Pfizer Türkiye Ebeveyn Kulübü, çocukların anne-babalarının işyerinde onlarla birlikte bir gün geçirmelerini sağlamak üzere "Çocuklarınızı İşe Getirin" adında bir etkinlik düzenledi. Anne babaların bir gün de olsa gözleri arkada kalmadı.
Geçen hafta yazacaktım araya başka konular girdi, ertelendi. Pfizer Türkiye Ebeveyn Kulübü’nün, bu yıl ikincisini düzenlediği "Çocuklarınızı İşe Getirin" etkinliğine ben de katıldım. Hava nefisti. Pfizer’in Ortaköy’deki binasının terasında içimizi ısıtan güneşe canlı orkestranın çaldığı şarkılar eşlik etti. O gün çalışanlar çok mutluydu çünkü yılda bir kez de olsa çocuklarını yanlarında getirme fırsatı bulmuşlardı. Anne-babalarıyla birlikte işe gelen çocuklar, hem onların işyerini görme fırsatı buldu hem de kendileri için düzenlenen aktivitelerle eğlenceli bir gün geçirdi.
Bana sorarsanız bu aktivite çocukların kafasını karıştırdı.
Açık havada canlı müzik, dans, kukla tiyatrosu, yüz boyama, duvar boyama ve balon katlama gibi etkinliklerin yanı özel öğle yemeği mönüsü ve küçük hediyeler vardı. Çocuklar bu tablo karşısında şunu düşünmüşlerdir: "Annem (ya da babam) akşamları hep işte çok yorulduğunu söylüyor. Yalancılar, bu kadar eğlenceli bir ortamda insan yorulur mu? Keşke okul olmasa da ben de çalışsam!" İşin şakası bir yana, birkaç aylık bebeklerini de işe getiren anne-babaların keyfine diyecek yoktu. Bir gün de olsa gözleri arkada kalmamıştı.
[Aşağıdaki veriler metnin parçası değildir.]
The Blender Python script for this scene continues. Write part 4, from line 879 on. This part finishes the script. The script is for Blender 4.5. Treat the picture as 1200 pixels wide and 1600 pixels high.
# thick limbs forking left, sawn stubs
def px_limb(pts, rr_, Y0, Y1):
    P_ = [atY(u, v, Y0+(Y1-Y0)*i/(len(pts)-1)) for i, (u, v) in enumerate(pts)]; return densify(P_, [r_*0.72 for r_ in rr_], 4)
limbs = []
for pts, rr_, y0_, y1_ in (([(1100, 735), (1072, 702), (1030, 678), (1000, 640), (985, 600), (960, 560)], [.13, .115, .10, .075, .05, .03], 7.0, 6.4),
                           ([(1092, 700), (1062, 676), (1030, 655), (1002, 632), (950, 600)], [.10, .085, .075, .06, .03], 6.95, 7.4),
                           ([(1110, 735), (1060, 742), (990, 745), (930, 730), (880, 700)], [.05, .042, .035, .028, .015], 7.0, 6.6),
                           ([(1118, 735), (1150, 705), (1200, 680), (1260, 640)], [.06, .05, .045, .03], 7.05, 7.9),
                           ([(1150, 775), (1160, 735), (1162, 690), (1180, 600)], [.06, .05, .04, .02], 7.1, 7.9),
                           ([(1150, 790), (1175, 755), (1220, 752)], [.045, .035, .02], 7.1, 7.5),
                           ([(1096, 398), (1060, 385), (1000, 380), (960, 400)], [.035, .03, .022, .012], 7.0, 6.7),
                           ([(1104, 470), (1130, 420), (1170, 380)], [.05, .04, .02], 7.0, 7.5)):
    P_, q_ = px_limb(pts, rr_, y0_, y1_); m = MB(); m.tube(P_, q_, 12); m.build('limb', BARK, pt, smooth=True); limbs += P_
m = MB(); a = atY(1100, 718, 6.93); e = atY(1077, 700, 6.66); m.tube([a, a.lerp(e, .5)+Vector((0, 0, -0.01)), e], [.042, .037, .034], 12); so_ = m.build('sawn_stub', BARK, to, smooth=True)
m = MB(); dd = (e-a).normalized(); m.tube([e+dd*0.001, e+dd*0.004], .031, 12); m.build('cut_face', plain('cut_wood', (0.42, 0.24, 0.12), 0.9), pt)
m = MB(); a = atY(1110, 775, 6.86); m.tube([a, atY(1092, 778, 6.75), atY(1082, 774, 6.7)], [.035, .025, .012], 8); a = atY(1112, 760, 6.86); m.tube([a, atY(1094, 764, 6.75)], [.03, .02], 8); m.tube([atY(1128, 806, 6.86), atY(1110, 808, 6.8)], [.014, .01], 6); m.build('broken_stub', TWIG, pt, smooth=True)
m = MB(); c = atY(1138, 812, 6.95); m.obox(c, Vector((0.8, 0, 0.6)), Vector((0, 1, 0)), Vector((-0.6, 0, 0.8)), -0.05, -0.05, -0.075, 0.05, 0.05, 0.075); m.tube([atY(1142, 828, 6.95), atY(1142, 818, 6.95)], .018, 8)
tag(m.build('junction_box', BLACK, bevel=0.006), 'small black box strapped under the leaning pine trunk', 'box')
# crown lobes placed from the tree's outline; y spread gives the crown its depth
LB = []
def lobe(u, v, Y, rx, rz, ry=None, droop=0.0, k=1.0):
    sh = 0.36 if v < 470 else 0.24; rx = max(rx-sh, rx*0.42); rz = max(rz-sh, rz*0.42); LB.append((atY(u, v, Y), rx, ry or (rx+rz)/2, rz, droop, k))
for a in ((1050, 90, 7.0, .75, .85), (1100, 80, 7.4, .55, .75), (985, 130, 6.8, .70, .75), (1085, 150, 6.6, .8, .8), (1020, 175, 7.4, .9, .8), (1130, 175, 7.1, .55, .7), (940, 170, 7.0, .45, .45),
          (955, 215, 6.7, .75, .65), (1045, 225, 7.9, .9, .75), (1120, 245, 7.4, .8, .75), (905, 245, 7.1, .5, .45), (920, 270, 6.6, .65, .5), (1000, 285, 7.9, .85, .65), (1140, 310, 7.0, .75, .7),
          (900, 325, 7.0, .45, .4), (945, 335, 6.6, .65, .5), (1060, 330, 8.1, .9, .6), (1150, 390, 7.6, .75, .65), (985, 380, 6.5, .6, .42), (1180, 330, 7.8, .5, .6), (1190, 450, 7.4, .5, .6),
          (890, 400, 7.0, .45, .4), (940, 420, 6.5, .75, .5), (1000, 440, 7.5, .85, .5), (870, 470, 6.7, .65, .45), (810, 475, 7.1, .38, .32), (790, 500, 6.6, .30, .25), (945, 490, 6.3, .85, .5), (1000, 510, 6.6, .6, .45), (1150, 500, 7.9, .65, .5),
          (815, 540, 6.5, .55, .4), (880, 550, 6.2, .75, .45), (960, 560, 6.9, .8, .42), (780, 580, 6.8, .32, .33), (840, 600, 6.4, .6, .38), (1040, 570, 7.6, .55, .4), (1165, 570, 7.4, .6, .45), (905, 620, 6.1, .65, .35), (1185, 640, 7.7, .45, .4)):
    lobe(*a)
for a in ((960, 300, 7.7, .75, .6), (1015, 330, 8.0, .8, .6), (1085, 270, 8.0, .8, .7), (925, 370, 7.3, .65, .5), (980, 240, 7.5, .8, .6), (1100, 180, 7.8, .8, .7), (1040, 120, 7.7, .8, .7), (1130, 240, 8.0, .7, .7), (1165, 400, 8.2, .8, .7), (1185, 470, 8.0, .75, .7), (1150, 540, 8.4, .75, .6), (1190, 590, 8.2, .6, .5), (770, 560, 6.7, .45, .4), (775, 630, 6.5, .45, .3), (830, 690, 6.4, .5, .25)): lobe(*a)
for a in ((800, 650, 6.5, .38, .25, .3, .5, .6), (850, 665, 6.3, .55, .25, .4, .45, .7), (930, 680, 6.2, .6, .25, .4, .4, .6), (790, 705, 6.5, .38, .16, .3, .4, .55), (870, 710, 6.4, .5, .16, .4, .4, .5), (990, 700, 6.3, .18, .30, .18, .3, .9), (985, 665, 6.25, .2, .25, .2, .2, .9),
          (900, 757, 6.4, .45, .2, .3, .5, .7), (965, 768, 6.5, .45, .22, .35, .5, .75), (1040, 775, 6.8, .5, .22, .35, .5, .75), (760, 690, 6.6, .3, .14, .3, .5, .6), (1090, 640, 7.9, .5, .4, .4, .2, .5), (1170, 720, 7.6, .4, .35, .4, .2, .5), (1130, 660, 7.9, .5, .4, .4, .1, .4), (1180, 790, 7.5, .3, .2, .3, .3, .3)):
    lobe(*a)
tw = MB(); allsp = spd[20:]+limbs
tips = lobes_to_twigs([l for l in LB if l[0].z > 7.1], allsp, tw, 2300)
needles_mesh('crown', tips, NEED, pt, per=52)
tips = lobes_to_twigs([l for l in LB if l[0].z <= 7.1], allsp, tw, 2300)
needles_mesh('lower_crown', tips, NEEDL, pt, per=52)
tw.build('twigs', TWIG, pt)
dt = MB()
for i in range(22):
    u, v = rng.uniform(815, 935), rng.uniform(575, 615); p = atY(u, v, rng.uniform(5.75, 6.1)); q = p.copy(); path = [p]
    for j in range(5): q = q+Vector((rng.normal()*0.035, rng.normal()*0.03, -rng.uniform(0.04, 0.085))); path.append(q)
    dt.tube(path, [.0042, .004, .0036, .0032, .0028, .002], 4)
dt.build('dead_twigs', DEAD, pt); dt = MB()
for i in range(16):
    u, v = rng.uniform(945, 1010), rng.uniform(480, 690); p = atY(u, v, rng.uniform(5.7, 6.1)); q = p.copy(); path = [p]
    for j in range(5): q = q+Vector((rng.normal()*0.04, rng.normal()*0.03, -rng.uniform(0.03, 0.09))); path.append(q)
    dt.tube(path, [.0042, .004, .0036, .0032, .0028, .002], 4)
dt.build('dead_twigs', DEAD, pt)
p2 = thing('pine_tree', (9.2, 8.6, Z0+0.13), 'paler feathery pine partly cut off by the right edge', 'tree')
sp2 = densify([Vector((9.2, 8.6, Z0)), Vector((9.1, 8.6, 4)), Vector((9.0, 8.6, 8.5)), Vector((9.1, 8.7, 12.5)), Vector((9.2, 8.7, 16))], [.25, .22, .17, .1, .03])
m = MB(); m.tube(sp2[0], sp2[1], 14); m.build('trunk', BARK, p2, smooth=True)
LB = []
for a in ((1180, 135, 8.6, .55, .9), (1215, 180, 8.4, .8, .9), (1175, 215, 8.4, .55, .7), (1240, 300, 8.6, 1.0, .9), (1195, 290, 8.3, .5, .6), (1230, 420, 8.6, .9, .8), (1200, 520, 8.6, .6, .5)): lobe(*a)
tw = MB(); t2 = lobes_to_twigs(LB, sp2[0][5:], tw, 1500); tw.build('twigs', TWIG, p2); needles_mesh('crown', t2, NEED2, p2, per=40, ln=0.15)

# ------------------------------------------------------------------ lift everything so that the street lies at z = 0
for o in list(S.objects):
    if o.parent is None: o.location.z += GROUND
Aranızda yaz aylarında, sömestr tatilinde çocuklarını işe götüreniniz vardır. Ancak onlar işyerindeyken çok da verimli bir çalışma günü geçirilmediğini en iyi bilenlerdenim. Nehir 10 yaşında ama taş çatlasa bir iki kez işe götürmüşümdür. İşle ilgili asıl macerayı birkaç yıl önce bir yarı iş, yarı tatil sayılabilecek bir seyahatte yaşadım.
Önce anneyim
Çocuk kulübüne bırakamayınca Nehir’e röportaj sırasında yanımda uslu usla oturmasını tembihledim. Tam birinci soruyu sorup yanıt almaya hazırlanırken Nehir göğsünün ağrıdığını söyleyerek kucağıma atladı. Karşımda CEO, kucağımda göğsü ağrıyan kızım. İçimden "Önce anneyim, sonra gazeteciyim" sözlerini geçirdim. Kızımı iyice kucağıma alıp, bir elimle göğsünü ve karnını ovaladım. Karşımdaki CEO ise sorularımı yanıtlamayı sürdürdü.
Ama ortada öyle komik bir tablo oluştu ki, gülmemi durduramadım. Ben gülünce, karşısındaki manzara karşısında CEO da gülmeye başladı. CEO’ya "Çok özür dilerim. 16 yıllık gazetecilik hayatımda ilk kez başıma böyle bir olay geliyor" dedim. Hafta sonu olması, biraz da işin içine çocuk girmesi nedeniyle CEO, "Rica ederim. İnanın ben de ilk kez böyle bir şey tecrübe ediyorum" yanıtını verdi. Adam daha ne desin?
Biz ana-kız, röportaj bitiminde odadan tırıs tırıs çıktık. Kapının önünde Nehir’i haşlamayı düşünürken "Ne yapayım anne, göğsüm çok ağrıyordu. Senin röportajın benim ağrımdan daha mı önemli?" diye sorunca kalakaldım. Gerçekten de hangisi daha önemliydi?
O gün beni bir yaşıma daha sokan olayı şimdi gülümseyerek hatırlıyorum. Her sabah işe gitmek üzere evden çıkan anne-babalar ardında "Nereye gidiyorsun?" diye soran bir çift minik yaşlı göz bırakır. Bu nedenle Pfizer Türkiye Ebeveyn Kulübü’nün çocukların anne-babalarının işyerinde onlarla birlikte bir gün geçirmelerini sağlamak üzere "Çocuklarınızı İşe Getirin" adındaki etkinliği diğer işyerlerine de örnek olabilir. Yeni sloganımız şu olsun: Yılda bir kez iş yerlerimiz çocuk sesleriyle çınlasın!